A woman working at a textile factory in Huaibei city, Anhui province. China's exports are likely to remain sluggish next year and may inch up slowly in the months ahead. [China Daily]
China's exports fell at a much slower pace in November, the smallest decline this year as recoveries in the US and Europe helped revive demand, according to statistics released by the Customs department on Friday.
Exports fell by merely 1.2 percent last month to $113.65 billion over the same period last year, compared with the 13.8 percent decline in October.
Imports also rebounded strongly, rising 26.7 percent over the same month last year to $94.56 billion, compared with the 6.4 percent decline in October. The nation's trade also climbed 9.8 percent from a year earlier.
"There has been considerable improvement, but it is still below forecasts," said Denise Yam, economist with Morgan Stanley Asia.
"The stronger performance (of exports and imports) has been due to the growing demand from overseas, and the low reference point of last year," said Dong Xian'an, chief economist with Shanghai-based Industrial Securities.
In November 2008, the nation recorded its first year-on-year decline in exports and imports, largely due to the global financial crisis.
In the third quarter of this year, the US economy registered its first year-on-year growth since late 2008. The latest figures also show that the eurozone economy has grown by 0.4 percent from July to September, a signal that the regions are finally shrugging off the recession blues.
The only gloom that looms on the horizon is the hazy short-term outlook for overseas demand. Federal Reserve Chairman Ben S. Bernanke recently indicated that "tight credit" and "high unemployment" continue to weigh on the US economy.

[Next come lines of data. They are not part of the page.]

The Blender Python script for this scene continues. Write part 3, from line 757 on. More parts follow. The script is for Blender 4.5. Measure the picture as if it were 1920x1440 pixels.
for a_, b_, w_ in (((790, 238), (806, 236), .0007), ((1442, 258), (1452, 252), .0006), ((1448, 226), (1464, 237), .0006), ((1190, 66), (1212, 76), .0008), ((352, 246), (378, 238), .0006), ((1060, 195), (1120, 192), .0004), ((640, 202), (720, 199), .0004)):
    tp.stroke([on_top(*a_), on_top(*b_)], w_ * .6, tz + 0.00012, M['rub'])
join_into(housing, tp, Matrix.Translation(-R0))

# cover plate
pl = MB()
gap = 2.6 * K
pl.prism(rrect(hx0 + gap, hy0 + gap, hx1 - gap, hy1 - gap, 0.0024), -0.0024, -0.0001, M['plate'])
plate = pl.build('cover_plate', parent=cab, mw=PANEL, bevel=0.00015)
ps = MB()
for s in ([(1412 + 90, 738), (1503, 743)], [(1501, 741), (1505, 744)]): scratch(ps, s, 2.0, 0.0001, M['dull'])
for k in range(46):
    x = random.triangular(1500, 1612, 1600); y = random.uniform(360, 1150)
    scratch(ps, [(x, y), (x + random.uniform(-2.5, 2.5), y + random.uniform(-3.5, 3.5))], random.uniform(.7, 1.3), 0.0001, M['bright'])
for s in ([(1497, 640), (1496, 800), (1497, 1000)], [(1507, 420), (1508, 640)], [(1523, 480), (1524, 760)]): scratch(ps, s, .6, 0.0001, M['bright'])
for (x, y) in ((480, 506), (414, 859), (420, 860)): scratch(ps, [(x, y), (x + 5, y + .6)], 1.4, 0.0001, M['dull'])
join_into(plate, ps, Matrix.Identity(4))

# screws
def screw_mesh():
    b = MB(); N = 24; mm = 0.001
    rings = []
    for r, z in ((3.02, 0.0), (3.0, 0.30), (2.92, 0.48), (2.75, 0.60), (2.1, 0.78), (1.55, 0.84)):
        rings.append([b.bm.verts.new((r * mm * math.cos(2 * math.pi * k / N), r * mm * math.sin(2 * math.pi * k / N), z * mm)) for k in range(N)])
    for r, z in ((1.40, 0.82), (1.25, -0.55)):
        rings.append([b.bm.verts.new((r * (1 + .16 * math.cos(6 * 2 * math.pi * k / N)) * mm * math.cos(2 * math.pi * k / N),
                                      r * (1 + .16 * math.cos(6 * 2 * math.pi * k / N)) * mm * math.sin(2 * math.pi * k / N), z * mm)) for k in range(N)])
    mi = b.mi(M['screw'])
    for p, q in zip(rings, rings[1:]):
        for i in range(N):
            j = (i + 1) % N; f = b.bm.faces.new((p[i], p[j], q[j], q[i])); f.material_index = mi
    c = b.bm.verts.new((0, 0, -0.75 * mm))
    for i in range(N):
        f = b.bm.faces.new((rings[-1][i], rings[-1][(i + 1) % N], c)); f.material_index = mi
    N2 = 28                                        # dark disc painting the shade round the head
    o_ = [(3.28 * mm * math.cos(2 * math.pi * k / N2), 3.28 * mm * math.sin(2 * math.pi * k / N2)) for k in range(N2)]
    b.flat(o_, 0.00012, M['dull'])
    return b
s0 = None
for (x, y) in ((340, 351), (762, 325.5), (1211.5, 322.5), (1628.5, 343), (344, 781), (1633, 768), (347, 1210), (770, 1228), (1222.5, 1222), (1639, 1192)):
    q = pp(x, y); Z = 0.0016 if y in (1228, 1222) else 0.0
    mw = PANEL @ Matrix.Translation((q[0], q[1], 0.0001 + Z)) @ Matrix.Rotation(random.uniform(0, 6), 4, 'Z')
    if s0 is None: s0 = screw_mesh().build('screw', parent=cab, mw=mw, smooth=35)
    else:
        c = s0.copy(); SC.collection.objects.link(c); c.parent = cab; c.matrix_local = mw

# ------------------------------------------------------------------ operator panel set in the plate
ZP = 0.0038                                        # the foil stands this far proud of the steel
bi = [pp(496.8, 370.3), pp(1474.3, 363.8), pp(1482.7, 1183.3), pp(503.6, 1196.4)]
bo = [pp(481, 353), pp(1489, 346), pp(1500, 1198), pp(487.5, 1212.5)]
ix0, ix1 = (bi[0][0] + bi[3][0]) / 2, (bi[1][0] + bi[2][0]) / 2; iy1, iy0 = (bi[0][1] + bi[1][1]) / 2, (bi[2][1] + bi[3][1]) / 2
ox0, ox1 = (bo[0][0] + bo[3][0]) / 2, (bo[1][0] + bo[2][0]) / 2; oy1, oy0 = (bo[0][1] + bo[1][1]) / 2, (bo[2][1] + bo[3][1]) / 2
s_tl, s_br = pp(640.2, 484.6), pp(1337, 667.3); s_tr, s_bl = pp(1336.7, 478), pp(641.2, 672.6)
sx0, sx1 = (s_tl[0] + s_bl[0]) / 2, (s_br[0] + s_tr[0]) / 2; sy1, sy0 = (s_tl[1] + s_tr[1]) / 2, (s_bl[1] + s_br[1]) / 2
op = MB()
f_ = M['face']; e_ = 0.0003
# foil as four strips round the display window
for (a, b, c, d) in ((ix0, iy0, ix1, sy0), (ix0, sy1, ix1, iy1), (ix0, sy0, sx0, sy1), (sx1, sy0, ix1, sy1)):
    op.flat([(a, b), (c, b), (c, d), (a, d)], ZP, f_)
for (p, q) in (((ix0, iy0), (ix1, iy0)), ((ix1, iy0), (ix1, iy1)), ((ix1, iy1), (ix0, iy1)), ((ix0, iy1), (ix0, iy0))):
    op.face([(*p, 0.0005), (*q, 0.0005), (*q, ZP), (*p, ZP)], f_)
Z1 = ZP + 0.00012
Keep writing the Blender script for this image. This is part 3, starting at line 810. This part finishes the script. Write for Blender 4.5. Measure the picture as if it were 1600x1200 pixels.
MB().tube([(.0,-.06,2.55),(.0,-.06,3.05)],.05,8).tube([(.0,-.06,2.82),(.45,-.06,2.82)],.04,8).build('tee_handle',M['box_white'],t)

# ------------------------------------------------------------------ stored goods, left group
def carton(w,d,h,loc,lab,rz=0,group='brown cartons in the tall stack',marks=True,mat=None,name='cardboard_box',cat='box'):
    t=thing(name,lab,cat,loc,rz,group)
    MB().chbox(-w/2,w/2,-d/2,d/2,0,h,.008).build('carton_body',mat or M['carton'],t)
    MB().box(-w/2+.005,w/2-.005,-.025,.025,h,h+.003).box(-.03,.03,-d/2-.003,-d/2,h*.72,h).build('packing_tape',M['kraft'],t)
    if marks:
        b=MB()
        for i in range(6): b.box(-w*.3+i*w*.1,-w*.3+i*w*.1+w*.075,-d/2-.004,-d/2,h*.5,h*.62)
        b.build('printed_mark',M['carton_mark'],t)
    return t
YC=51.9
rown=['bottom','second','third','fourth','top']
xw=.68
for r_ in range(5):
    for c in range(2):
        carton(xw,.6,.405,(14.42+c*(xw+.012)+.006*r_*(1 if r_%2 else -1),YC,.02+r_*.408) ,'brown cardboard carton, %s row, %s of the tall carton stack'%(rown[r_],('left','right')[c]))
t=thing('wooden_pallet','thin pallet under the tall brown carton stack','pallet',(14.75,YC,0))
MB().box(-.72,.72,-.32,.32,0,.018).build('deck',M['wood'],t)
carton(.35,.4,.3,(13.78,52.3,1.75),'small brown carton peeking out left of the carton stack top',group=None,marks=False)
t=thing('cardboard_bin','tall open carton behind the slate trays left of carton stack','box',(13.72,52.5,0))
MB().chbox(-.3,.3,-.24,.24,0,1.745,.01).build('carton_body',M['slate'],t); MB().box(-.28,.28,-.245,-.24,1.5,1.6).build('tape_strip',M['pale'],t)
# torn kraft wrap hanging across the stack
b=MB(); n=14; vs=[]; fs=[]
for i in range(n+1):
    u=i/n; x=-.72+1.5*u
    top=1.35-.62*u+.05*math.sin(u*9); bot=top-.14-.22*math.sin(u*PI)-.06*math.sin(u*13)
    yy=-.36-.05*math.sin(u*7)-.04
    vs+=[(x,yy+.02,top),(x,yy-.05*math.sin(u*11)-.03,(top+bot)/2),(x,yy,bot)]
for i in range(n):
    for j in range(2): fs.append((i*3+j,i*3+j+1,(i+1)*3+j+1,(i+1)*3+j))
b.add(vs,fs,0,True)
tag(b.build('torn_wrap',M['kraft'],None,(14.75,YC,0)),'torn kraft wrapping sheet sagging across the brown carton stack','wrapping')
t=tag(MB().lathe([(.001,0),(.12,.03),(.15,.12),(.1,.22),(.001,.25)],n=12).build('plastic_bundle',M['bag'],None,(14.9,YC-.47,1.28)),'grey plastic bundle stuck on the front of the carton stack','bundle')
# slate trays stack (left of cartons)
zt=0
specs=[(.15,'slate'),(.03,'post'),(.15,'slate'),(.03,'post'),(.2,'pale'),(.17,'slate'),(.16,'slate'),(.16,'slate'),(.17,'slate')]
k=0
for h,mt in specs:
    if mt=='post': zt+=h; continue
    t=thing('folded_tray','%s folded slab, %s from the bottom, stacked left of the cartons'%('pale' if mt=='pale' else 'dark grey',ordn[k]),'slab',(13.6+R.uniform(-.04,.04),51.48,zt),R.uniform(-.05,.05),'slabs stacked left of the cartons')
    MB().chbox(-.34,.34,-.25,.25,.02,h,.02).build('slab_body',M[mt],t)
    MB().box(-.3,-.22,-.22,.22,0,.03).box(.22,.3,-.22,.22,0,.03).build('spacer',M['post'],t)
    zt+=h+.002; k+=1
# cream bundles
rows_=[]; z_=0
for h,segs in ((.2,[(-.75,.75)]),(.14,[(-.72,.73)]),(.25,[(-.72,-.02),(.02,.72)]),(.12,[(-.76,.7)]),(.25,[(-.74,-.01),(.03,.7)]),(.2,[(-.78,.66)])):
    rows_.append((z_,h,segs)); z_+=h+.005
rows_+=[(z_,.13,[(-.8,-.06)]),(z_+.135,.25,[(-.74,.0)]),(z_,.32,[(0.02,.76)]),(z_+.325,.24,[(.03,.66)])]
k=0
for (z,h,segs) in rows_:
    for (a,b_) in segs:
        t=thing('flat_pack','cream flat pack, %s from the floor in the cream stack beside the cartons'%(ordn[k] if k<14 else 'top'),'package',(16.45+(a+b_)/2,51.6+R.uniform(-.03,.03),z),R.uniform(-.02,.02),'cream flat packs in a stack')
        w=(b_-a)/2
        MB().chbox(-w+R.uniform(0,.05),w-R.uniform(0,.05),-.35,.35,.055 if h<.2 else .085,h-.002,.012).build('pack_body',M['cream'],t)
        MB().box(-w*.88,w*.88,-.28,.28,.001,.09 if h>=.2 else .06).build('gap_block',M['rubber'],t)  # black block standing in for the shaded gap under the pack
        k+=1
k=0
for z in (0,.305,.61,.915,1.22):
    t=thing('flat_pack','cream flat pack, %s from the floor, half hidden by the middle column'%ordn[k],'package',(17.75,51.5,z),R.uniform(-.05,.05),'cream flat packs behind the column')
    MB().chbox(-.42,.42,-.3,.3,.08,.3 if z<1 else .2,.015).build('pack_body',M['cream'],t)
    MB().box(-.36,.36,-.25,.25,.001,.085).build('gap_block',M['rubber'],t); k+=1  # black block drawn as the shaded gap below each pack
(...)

"Exports may continue to be sluggish and inch up slowly in the months ahead, and probably record positive growth in December," said Li Wei, economist with Standard Chartered.
Both Standard Chartered and Industrial Securities are of the view that China's exports would grow by 10 percent in the first quarter of 2010.
Imports have been outperforming exports in the past few months. "The strong demand for commodities is eyeball-catching, and the momentum would continue," said Li.
Imports of crude oil, iron ore, copper and refined petroleum products have been the major drivers for November, surging 28, 8.3, 57.8 and 47.7 percent in value. Imports of plastics and motor vehicles also jumped 58.1 and 74.7 percent.
But with the government's efforts to boost domestic consumption taking off, import growth during the first quarter of next year may remain stagnant at 20 percent, said Industrial Securities.
The sharp improvement would also increase the calls for yuan revaluation, feel analysts.
Premier Wen Jiabao said recently that such calls are "unfair" as China faces rising protectionism and a stable yuan would be beneficial to global recovery.
According to figures from the Ministry of Commerce, nearly 101 trade-remedy investigations have been filed against China by 19 countries, involving sales of over $11 billion.
Wang Chao, Assistant Minister of Commerce, said China would strive to enhance its industrial competitiveness by leveraging its hi-tech prowess and also help brands to battle trade disputes.